Se acerca una nueva edición de un premio reconocido y respetado por la comunidad teatral. La entrega de los ACE, otorgados por la Asociación de Cronistas del Espectáculo, funciona como eslabón de una actividad que se sustenta en lo artesanal, casi “fabricada a mano”. La ceremonia de los Premios ACE guarda calidez y sinceras emociones, a la vez que permite reunir cariñosamente una vez al año a quienes depositan talento e ilusiones sobre los escenarios de nuestro país.
Suspendidas dos ediciones por la situación sanitaria, su celebrado regreso me retrotrae a un pensamiento que me acompaña desde hace tiempo: ¿hace falta entregar un ACE de Oro? La divulgación del nombre del elegido -posterior a las sucesivas entregas- se convierte en casi excluyente, dejando de lado a la mayoría de los premiados, los cuales ven empañada la caricia recibida ante la polarización pública en un solo protagonista de la noche. Lo demás pasa a segundo plano injustamente. Si el objetivo inicial de entregar un Oro -en algún otro premio- fue el de retener hasta el final a los invitados para una mejor puesta de la transmisión televisiva, amerita que los protagonistas teatrales acompañen el festejo sin necesidad de anzuelo alguno.
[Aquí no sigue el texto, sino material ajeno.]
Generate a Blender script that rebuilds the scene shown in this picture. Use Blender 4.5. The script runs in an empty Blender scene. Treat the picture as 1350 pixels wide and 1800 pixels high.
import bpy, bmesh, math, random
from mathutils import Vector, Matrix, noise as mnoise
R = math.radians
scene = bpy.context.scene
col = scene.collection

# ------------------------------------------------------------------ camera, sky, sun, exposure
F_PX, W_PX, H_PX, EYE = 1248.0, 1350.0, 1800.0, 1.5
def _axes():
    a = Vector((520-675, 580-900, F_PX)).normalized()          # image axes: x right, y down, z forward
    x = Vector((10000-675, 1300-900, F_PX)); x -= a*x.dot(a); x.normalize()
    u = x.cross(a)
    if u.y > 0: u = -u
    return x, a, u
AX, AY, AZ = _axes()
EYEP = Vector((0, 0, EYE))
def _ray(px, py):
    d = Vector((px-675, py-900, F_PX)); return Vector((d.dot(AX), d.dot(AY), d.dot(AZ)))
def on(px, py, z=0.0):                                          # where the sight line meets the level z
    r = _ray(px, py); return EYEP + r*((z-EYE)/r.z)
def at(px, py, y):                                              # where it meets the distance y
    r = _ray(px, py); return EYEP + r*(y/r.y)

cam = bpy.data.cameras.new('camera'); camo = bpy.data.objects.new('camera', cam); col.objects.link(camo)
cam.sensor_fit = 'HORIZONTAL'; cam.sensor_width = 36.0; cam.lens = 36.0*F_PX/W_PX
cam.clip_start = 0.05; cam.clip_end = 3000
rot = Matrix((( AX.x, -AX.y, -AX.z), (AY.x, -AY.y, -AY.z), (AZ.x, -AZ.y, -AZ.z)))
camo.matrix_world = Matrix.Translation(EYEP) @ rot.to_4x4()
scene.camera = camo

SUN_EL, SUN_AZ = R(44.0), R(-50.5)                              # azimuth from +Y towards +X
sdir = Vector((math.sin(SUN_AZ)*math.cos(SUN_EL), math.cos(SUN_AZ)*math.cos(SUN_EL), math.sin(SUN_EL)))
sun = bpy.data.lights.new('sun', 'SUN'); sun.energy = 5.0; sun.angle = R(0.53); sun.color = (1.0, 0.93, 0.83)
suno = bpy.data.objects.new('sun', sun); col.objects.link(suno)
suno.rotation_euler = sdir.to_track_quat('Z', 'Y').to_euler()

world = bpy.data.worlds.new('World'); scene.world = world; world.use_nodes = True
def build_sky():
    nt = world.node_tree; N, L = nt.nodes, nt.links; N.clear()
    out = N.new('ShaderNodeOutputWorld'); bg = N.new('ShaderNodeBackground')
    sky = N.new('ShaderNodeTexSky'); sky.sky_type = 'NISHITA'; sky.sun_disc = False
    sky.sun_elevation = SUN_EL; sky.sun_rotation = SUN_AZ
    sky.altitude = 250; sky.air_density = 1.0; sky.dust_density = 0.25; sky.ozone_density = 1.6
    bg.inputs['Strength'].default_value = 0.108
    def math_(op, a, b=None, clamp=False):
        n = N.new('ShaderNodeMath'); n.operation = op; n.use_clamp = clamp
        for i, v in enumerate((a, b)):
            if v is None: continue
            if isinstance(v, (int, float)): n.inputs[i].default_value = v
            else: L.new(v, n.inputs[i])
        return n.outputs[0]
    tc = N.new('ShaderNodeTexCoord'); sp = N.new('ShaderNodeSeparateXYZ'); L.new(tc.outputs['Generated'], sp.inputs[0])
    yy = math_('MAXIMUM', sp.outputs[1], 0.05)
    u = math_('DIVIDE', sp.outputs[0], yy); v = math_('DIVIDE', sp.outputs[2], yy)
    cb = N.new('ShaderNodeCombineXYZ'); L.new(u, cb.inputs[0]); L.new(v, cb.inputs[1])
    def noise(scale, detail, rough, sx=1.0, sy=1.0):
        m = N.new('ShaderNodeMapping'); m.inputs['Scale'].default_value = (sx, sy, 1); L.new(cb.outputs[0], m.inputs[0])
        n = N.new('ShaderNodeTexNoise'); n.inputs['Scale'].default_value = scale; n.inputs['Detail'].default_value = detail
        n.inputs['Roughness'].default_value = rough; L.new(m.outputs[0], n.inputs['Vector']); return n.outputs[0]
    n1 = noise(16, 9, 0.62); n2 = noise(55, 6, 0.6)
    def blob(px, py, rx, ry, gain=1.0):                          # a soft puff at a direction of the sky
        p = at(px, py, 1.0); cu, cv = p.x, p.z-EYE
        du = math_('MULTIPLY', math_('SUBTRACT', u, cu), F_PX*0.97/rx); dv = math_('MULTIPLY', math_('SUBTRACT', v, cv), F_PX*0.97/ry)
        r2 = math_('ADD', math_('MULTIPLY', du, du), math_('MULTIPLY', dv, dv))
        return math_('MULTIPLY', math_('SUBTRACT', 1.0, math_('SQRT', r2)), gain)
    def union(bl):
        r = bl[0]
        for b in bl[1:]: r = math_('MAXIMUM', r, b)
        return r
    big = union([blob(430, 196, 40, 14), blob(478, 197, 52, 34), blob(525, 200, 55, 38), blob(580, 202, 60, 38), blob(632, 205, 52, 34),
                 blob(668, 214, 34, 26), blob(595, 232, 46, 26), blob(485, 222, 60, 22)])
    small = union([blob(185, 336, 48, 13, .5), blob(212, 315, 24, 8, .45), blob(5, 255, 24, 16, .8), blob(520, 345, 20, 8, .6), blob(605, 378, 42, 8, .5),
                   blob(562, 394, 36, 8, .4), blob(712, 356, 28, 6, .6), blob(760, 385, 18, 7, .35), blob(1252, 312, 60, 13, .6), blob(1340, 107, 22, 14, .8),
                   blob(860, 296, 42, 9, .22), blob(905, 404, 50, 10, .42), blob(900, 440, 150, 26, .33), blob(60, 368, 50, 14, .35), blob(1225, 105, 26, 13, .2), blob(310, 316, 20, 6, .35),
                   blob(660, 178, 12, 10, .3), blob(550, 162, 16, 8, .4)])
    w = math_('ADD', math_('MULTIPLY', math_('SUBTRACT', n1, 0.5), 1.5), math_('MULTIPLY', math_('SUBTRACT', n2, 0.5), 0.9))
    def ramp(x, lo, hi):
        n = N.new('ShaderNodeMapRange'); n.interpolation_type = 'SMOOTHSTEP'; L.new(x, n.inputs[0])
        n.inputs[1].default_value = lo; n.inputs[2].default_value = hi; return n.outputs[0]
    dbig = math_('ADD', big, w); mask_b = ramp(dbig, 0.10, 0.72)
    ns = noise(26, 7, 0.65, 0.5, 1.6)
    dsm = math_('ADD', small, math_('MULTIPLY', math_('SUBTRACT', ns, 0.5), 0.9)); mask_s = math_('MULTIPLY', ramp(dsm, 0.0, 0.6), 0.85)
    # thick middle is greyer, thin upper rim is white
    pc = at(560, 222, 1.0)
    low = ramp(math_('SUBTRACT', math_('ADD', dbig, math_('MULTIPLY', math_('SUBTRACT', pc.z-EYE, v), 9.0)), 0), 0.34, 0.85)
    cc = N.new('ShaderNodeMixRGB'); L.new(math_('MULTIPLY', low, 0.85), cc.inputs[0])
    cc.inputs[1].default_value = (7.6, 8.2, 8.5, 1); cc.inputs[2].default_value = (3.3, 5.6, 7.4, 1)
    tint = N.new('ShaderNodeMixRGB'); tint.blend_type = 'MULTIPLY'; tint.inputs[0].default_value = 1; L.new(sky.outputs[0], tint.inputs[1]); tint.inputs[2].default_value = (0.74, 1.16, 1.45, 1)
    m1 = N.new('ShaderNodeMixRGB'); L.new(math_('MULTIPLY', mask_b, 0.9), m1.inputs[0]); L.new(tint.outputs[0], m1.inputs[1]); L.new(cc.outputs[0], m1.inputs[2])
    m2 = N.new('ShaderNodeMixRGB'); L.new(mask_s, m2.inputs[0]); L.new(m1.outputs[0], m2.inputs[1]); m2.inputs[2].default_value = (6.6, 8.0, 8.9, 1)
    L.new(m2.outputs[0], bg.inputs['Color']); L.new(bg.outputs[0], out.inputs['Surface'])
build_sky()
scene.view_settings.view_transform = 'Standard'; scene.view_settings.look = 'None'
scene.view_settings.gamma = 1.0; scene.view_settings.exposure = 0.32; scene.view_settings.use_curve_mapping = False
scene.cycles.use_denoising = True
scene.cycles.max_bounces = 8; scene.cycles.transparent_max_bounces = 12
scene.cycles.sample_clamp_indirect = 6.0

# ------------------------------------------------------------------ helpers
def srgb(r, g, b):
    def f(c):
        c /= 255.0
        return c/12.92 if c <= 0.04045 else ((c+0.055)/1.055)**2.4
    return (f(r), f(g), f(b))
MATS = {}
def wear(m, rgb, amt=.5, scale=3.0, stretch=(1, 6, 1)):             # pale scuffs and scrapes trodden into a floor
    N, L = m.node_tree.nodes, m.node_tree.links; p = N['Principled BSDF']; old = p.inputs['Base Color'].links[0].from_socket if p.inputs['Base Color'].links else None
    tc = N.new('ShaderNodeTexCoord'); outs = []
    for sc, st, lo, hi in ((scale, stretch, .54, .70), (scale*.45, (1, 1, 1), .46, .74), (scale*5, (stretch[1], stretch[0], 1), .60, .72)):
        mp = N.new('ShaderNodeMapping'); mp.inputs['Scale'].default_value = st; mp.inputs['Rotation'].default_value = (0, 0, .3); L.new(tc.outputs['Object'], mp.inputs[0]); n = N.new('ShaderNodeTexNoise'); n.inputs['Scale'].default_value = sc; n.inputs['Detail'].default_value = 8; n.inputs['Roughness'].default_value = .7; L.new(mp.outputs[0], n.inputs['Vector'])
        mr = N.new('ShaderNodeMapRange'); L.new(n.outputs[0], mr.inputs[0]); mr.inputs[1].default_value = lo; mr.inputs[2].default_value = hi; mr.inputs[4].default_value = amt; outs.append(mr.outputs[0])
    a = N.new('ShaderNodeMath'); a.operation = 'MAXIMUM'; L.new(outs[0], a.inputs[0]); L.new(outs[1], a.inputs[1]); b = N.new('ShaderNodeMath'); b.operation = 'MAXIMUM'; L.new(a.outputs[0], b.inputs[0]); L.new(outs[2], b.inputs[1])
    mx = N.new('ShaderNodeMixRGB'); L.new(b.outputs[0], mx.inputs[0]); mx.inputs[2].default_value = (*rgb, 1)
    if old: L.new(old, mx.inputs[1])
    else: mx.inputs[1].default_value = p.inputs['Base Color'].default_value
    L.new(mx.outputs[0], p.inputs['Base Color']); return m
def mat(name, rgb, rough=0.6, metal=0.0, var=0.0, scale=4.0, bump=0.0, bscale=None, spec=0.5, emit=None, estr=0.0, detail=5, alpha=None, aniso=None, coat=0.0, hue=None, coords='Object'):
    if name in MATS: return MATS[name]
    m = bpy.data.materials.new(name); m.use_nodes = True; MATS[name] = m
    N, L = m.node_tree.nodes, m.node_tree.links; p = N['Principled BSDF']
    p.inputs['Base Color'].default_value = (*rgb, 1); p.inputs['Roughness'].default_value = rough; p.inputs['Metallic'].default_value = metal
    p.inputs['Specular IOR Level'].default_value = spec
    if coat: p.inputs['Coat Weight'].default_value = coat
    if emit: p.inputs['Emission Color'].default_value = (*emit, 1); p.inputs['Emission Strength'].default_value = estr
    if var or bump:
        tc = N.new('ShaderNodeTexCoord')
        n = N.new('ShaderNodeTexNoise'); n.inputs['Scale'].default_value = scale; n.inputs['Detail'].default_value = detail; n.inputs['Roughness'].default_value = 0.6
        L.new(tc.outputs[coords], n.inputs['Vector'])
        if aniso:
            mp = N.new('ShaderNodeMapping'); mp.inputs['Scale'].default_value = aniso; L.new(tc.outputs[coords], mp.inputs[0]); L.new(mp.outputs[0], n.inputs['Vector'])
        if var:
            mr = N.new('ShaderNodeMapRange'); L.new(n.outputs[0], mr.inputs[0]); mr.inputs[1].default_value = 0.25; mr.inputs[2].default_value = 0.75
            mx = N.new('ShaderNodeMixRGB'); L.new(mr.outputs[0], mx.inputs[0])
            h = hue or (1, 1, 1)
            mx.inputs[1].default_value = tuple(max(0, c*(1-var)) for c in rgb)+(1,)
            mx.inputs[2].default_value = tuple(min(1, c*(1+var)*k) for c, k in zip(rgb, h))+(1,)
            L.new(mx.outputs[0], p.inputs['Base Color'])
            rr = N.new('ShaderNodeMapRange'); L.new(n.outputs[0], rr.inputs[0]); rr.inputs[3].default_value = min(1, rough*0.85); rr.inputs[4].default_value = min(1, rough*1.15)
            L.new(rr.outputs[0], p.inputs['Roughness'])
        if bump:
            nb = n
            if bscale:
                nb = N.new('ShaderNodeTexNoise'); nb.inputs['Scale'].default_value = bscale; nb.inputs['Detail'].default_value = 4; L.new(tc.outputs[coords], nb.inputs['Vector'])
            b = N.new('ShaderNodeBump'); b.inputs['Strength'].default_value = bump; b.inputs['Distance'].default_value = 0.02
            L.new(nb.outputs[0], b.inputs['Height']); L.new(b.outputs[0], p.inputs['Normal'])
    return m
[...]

Una de las cualidades del Premio ACE es el amplio espectro de sus destinatarios. Siento forzado llegar a un Oro, cuando el teatro tiene mucho más que ver con lo vocacional, tantas veces sustentado en cooperativas sin producción. Corresponde puntualizar que esta sugerencia, que de antemano transmití a la presidenta de la entidad organizadora, no guarda otro fin que el de dar una mirada personal agradecida a un premio que desde su creación persigue resultados nobles. El ACE es un galardón que privilegia el contenido por sobre el show, que premia el esfuerzo colectivo que, sin duda, caracteriza a la actividad. El ACE de Oro quita parte de ese reconocimiento brindado a quienes resultan ganadores de los distintos rubros. Sin el Oro, la fiesta del teatro sería aún más distintiva, más coherente con la actividad y su comunidad.